Die zügige Bildung einer neuen Bundesregierung und eine rasche Verabschiedung des Haushalts für dieses Jahr würden sowohl bei Firmen als auch privaten Haushalten zu mehr Planungssicherheit führen, betonte Bürkl. “Damit wären wichtige Rahmenbedingungen gegeben, damit die Verbraucher wieder eher bereit wären, Geld auszugeben und den Konsum zu beleben.”
Der Rückgang der Konsumlaune sei “ein Zeichen für die Mutlosigkeit der Verbraucher und der zunehmenden Arbeitslosigkeit”, sagte Chefvolkswirt Cyrus de la Rubia von der Hamburg Commercial Bank. Für den Einzelhandel seien das keine guten Nachrichten und für die Wirtschaft insgesamt ebenso wenig. “Es ist nicht nur die Exportschwäche, die zum Problem für die deutsche Volkswirtschaft geworden ist, sondern auch die Inlandsnachfrage, die im Wesentlichen von den Konsumenten abhängt.” Eine neue Regierung müsse rasch mutige Entscheidungen treffen, die den Menschen wieder Zuversicht gäben.
“Die Verbraucher lassen sich vom Vorfrühling nicht einlullen”, erklärte der Chefvolkswirt der Privatbank Hauck Aufhäuser Lampe, Alexander Krüger. Das sei nachvollziehbar, da sich das Konsumumfeld nicht verbessert habe. “Für eine echte Konsumwende muss die neue Bundesregierung nun liefern und Unsicherheiten beseitigen.”
Auch wegen der Inflationsausgleichsprämie ist die Kaufkraft der deutschen Beschäftigten 2024 zwar so stark gestiegen wie seit mindestens 16 Jahren nicht mehr. Die Reallöhne wuchsen um durchschnittlich 3,1 Prozent im Vergleich zu 2023, wie das Statistische Bundesamt mitteilte. “Das war der stärkste Reallohnanstieg seit Beginn der Zeitreihe im Jahr 2008.”
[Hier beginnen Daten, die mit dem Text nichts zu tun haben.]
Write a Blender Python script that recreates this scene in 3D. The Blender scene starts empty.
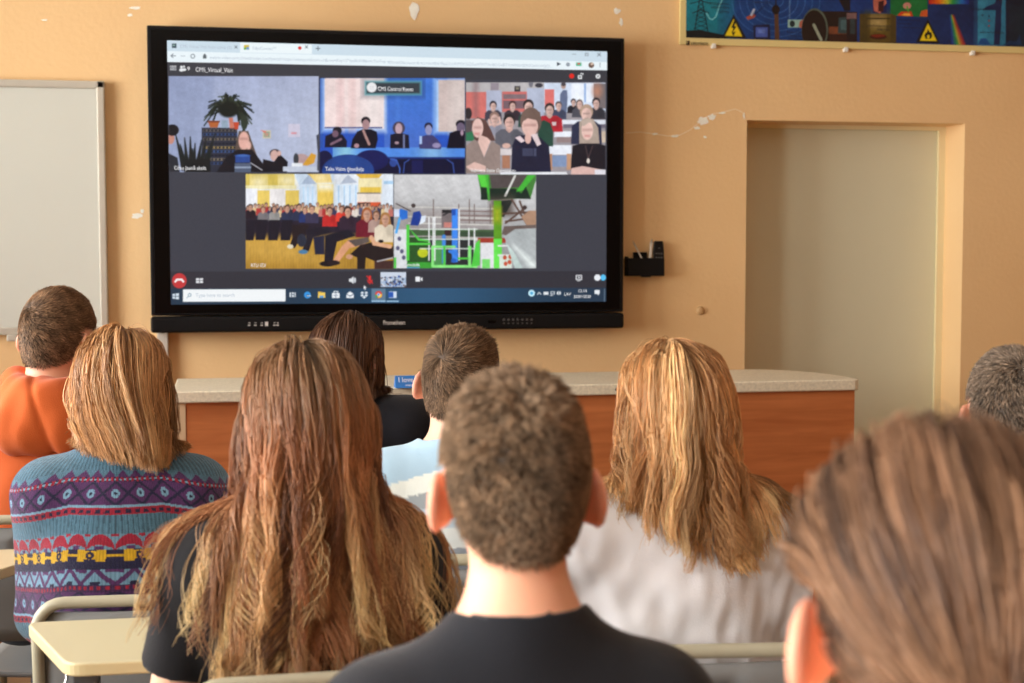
import bpy, bmesh, math, random
import numpy as np
from mathutils import Vector, Matrix

C = bpy.context.scene.collection
RNG = np.random.default_rng(7)
random.seed(7)

# ------------------------------------------------------------------ camera
F = 1480.0
CAM = np.array([0.0, 0.0, 1.42])
YAW, PITCH = math.radians(10.8), math.radians(3.65)
_f = np.array([math.sin(YAW) * math.cos(PITCH), math.cos(YAW) * math.cos(PITCH), -math.sin(PITCH)])
_r = np.array([math.cos(YAW), -math.sin(YAW), 0.0])
_u = np.cross(_r, _f)

def ray(x, y):
    return _f + _r * ((x - 512) / F) - _u * ((y - 341.5) / F)

def at(x, y, depth):
    """world point seen at (x, y) at a distance along the viewing axis"""
    return CAM + ray(x, y) * depth

def on_y(x, y, Y):
    d = ray(x, y)
    return CAM + d * (Y - CAM[1]) / d[1]

def project(P):
    q = np.asarray(P, float) - CAM
    z = q @ _f
    return 512 + F * (q @ _r) / z, 341.5 - F * (q @ _u) / z

cam_d = bpy.data.cameras.new('camera')
cam = bpy.data.objects.new('camera', cam_d)
C.objects.link(cam)
cam.location = CAM
cam.rotation_euler = (math.pi / 2 - PITCH, 0, -YAW)
cam_d.sensor_width = 36
cam_d.lens = F / 1024 * 36
cam_d.clip_start = 0.05
cam_d.dof.use_dof = True
cam_d.dof.focus_distance = 3.4
cam_d.dof.aperture_fstop = 5.2
bpy.context.scene.camera = cam

# ------------------------------------------------------------------ colour, materials
def lin(c):
    c = np.asarray(c, float) / 255.0
    return np.where(c <= 0.04045, c / 12.92, ((c + 0.055) / 1.055) ** 2.4)

def L4(c):
    l = lin(c)
    return (float(l[0]), float(l[1]), float(l[2]), 1.0)

class NT:
    def __init__(s, name):
        s.m = bpy.data.materials.new(name)
        s.m.use_nodes = True
        s.t = s.m.node_tree
        s.b = s.t.nodes['Principled BSDF']
    def n(s, kind, **kw):
        nd = s.t.nodes.new(kind)
        for k, v in kw.items():
            setattr(nd, k, v)
        return nd
    def l(s, a, b):
        s.t.links.new(a, b)

def mat(name, col, rough=0.55, var=0.06, scale=6.0, bump=0.0, bscale=120.0, metal=0.0, spec=0.5, stretch=None, coat=0.0):
    """plain surface: noise-varied colour plus a fine bump, in object space"""
    q = NT(name)
    tc = q.n('ShaderNodeTexCoord')
    mp = q.n('ShaderNodeMapping')
    q.l(tc.outputs['Object'], mp.inputs[0])
    if stretch: mp.inputs['Scale'].default_value = stretch
    nz = q.n('ShaderNodeTexNoise')
    nz.inputs['Scale'].default_value = scale
    nz.inputs['Detail'].default_value = 5
    q.l(mp.outputs[0], nz.inputs['Vector'])
    rp = q.n('ShaderNodeValToRGB')
    c = lin(col)
    rp.color_ramp.elements[0].position = 0.3
    rp.color_ramp.elements[1].position = 0.7
    rp.color_ramp.elements[0].color = (*[float(v) for v in np.clip(c * (1 - var), 0, 1)], 1)
    rp.color_ramp.elements[1].color = (*[float(v) for v in np.clip(c * (1 + var), 0, 1)], 1)
    q.l(nz.outputs[0], rp.inputs[0])
    q.l(rp.outputs[0], q.b.inputs['Base Color'])
    q.b.inputs['Roughness'].default_value = rough
    q.b.inputs['Metallic'].default_value = metal
    q.b.inputs['Specular IOR Level'].default_value = spec
    q.b.inputs['Coat Weight'].default_value = coat
    if bump > 0:
        n2 = q.n('ShaderNodeTexNoise')
        n2.inputs['Scale'].default_value = bscale
        q.l(mp.outputs[0], n2.inputs['Vector'])
        bp = q.n('ShaderNodeBump')
        bp.inputs['Strength'].default_value = bump
        bp.inputs['Distance'].default_value = 0.01
        q.l(n2.outputs[0], bp.inputs['Height'])
        q.l(bp.outputs[0], q.b.inputs['Normal'])
    return q.m

def attr_mat(name, rough=0.6, spec=0.4, sss=0.0, sheen=0.0, bump=0.0, bscale=300.0, emit=0.0, aniso=0.0):
    """surface coloured by the mesh's own 'Col' attribute"""
    q = NT(name)
    a = q.n('ShaderNodeAttribute', attribute_name='Col')
    if emit > 0:
        q.b.inputs['Base Color'].default_value = (0.004, 0.004, 0.005, 1)
        q.l(a.outputs['Color'], q.b.inputs['Emission Color'])
        q.b.inputs['Emission Strength'].default_value = emit
    else:
        q.l(a.outputs['Color'], q.b.inputs['Base Color'])
    q.b.inputs['Roughness'].default_value = rough
    q.b.inputs['Specular IOR Level'].default_value = spec
    if sss > 0:
        q.b.inputs['Subsurface Weight'].default_value = sss
        q.b.inputs['Subsurface Radius'].default_value = (0.012, 0.004, 0.002)
        q.b.inputs['Subsurface Scale'].default_value = 1.0
    if sheen > 0:
        q.b.inputs['Sheen Weight'].default_value = sheen
        q.b.inputs['Sheen Roughness'].default_value = 0.5
    if bump > 0:
        tc = q.n('ShaderNodeTexCoord')
        n2 = q.n('ShaderNodeTexNoise')
        n2.inputs['Scale'].default_value = bscale
        q.l(tc.outputs['Object'], n2.inputs['Vector'])
        bp = q.n('ShaderNodeBump')
        bp.inputs['Strength'].default_value = bump
        bp.inputs['Distance'].default_value = 0.004
        q.l(n2.outputs[0], bp.inputs['Height'])
        q.l(bp.outputs[0], q.b.inputs['Normal'])
    return q.m

# ------------------------------------------------------------------ object helpers
def tag(o, label=None, cat=None, group=None, kind=None):
    if label: o['label'] = label
    if cat: o['category'] = cat
    if group: o['group'] = group
    if kind: o['kind'] = kind
    return o

def empty(name, loc=(0, 0, 0), rz=0.0):
    o = bpy.data.objects.new(name, None)
    C.objects.link(o)
    o.location = loc
    o.rotation_euler = (0, 0, rz)
    o.empty_display_size = 0.1
    return o

def link(name, me, parent=None, mats=()):
    o = bpy.data.objects.new(name, me)
    C.objects.link(o)
    if parent is not None: o.parent = parent
    for m in mats:
        me.materials.append(m)
    return o

def np_mesh(name, V, faces, cols=None, smooth=True, mat_idx=None):
    """V (n,3); faces (m,k) of one face size"""
    V = np.ascontiguousarray(V, np.float32)
    faces = np.ascontiguousarray(faces, np.int32)
    m, k = faces.shape
    me = bpy.data.meshes.new(name)
    me.vertices.add(len(V))
    me.vertices.foreach_set('co', V.ravel())
    me.loops.add(m * k)
    me.loops.foreach_set('vertex_index', faces.ravel())
    me.polygons.add(m)
    me.polygons.foreach_set('loop_start', np.arange(0, m * k, k, dtype=np.int32))
    me.polygons.foreach_set('use_smooth', np.full(m, smooth, dtype=bool))
    if mat_idx is not None:
        me.polygons.foreach_set('material_index', np.asarray(mat_idx, np.int32))
    me.update(calc_edges=True)
    if cols is not None:
        a = me.color_attributes.new('Col', 'FLOAT_COLOR', 'POINT')
        c4 = np.ones((len(V), 4), np.float32)
        c4[:, :3] = cols
        a.data.foreach_set('color', c4.ravel())
    return me

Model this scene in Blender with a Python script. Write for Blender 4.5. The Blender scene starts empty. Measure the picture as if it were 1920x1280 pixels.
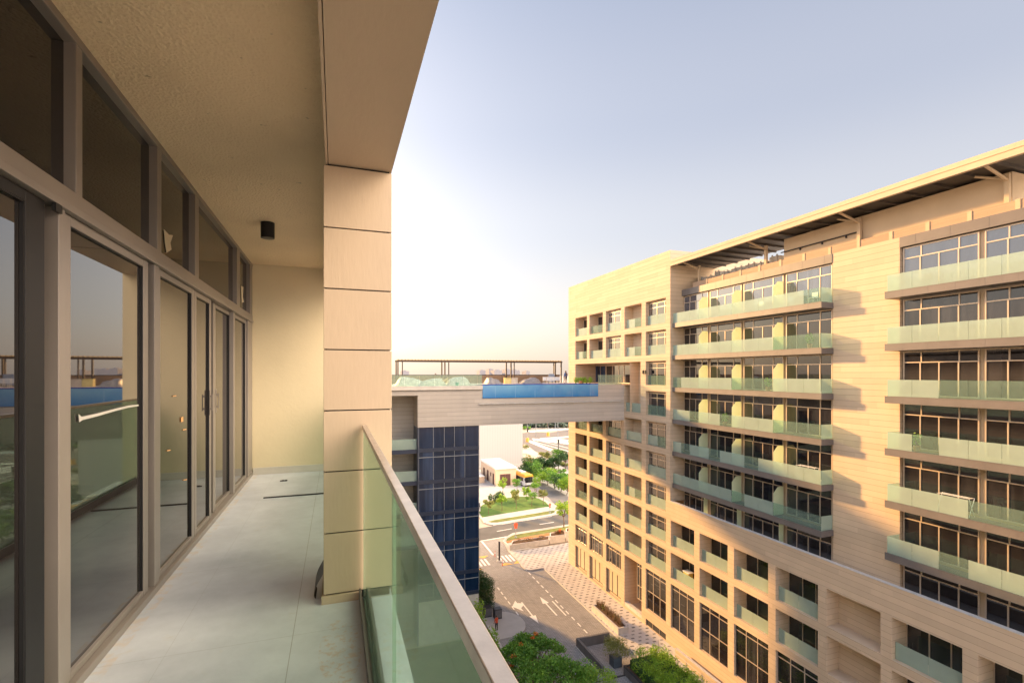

Allerdings hätten die hohen Preissteigerungen der Vergangenheit tiefe Spuren bei den Verbrauchern hinterlassen, erklärten die Ökonomen der Helaba. “Die schwierige Lage der deutschen Industrie und die in der Tendenz des letzten Jahres steigende Arbeitslosenquote sorgen für Verunsicherung.”
SPARNEIGUNG STEIGT – MENSCHEN LEGEN MEHR GELD AUF HOHE KANTE
In diesem Monat blickten die Menschen zwar weniger skeptisch auf die Konjunktur in Deutschland als zuletzt. Sie schauten aber pessimistischer auf ihre künftige Finanzlage. Zudem ließ die Bereitschaft für größere Einkäufe nach, und zugleich legte die Sparneigung zu, mehr Geld auf die hohe Kante zu legen.
Das GfK-Barometer für die Einkommenserwartungen fiel das zweite Mal in Folge und sank auf den tiefsten Stand seit Januar 2024. Grund für die trüben Einkommensaussichten seien gestiegene Preise, eine unsichere wirtschaftliche und politische Lage sowie Unzufriedenheit mit der Politik, erläuterte Bürkl.
Zudem sank die sogenannte Anschaffungsneigung. “Meldungen zu drohenden Werkschließungen, Produktionsverlagerungen ins Ausland sowie Personalabbau in der deutschen Industrie, besonders bei Pkw-Herstellern und deren Zulieferern, führen zu steigenden Sorgen um den Arbeitsplatz”, erklärten die Marktforscher. Trotzdem ließ der Konjunkturpessimismus im Februar etwas nach. Die deutsche Wirtschaft schrumpfte 2023 und 2024. Für das laufende Jahr erwarten Experten allenfalls ein minimales Wachstum nahe der Stagnation. Einige Fachleute befürchten sogar ein drittes Rezessionsjahr in Folge – das wäre die längste konjunkturelle Durstrecke seit Gründung der Bundesrepublik.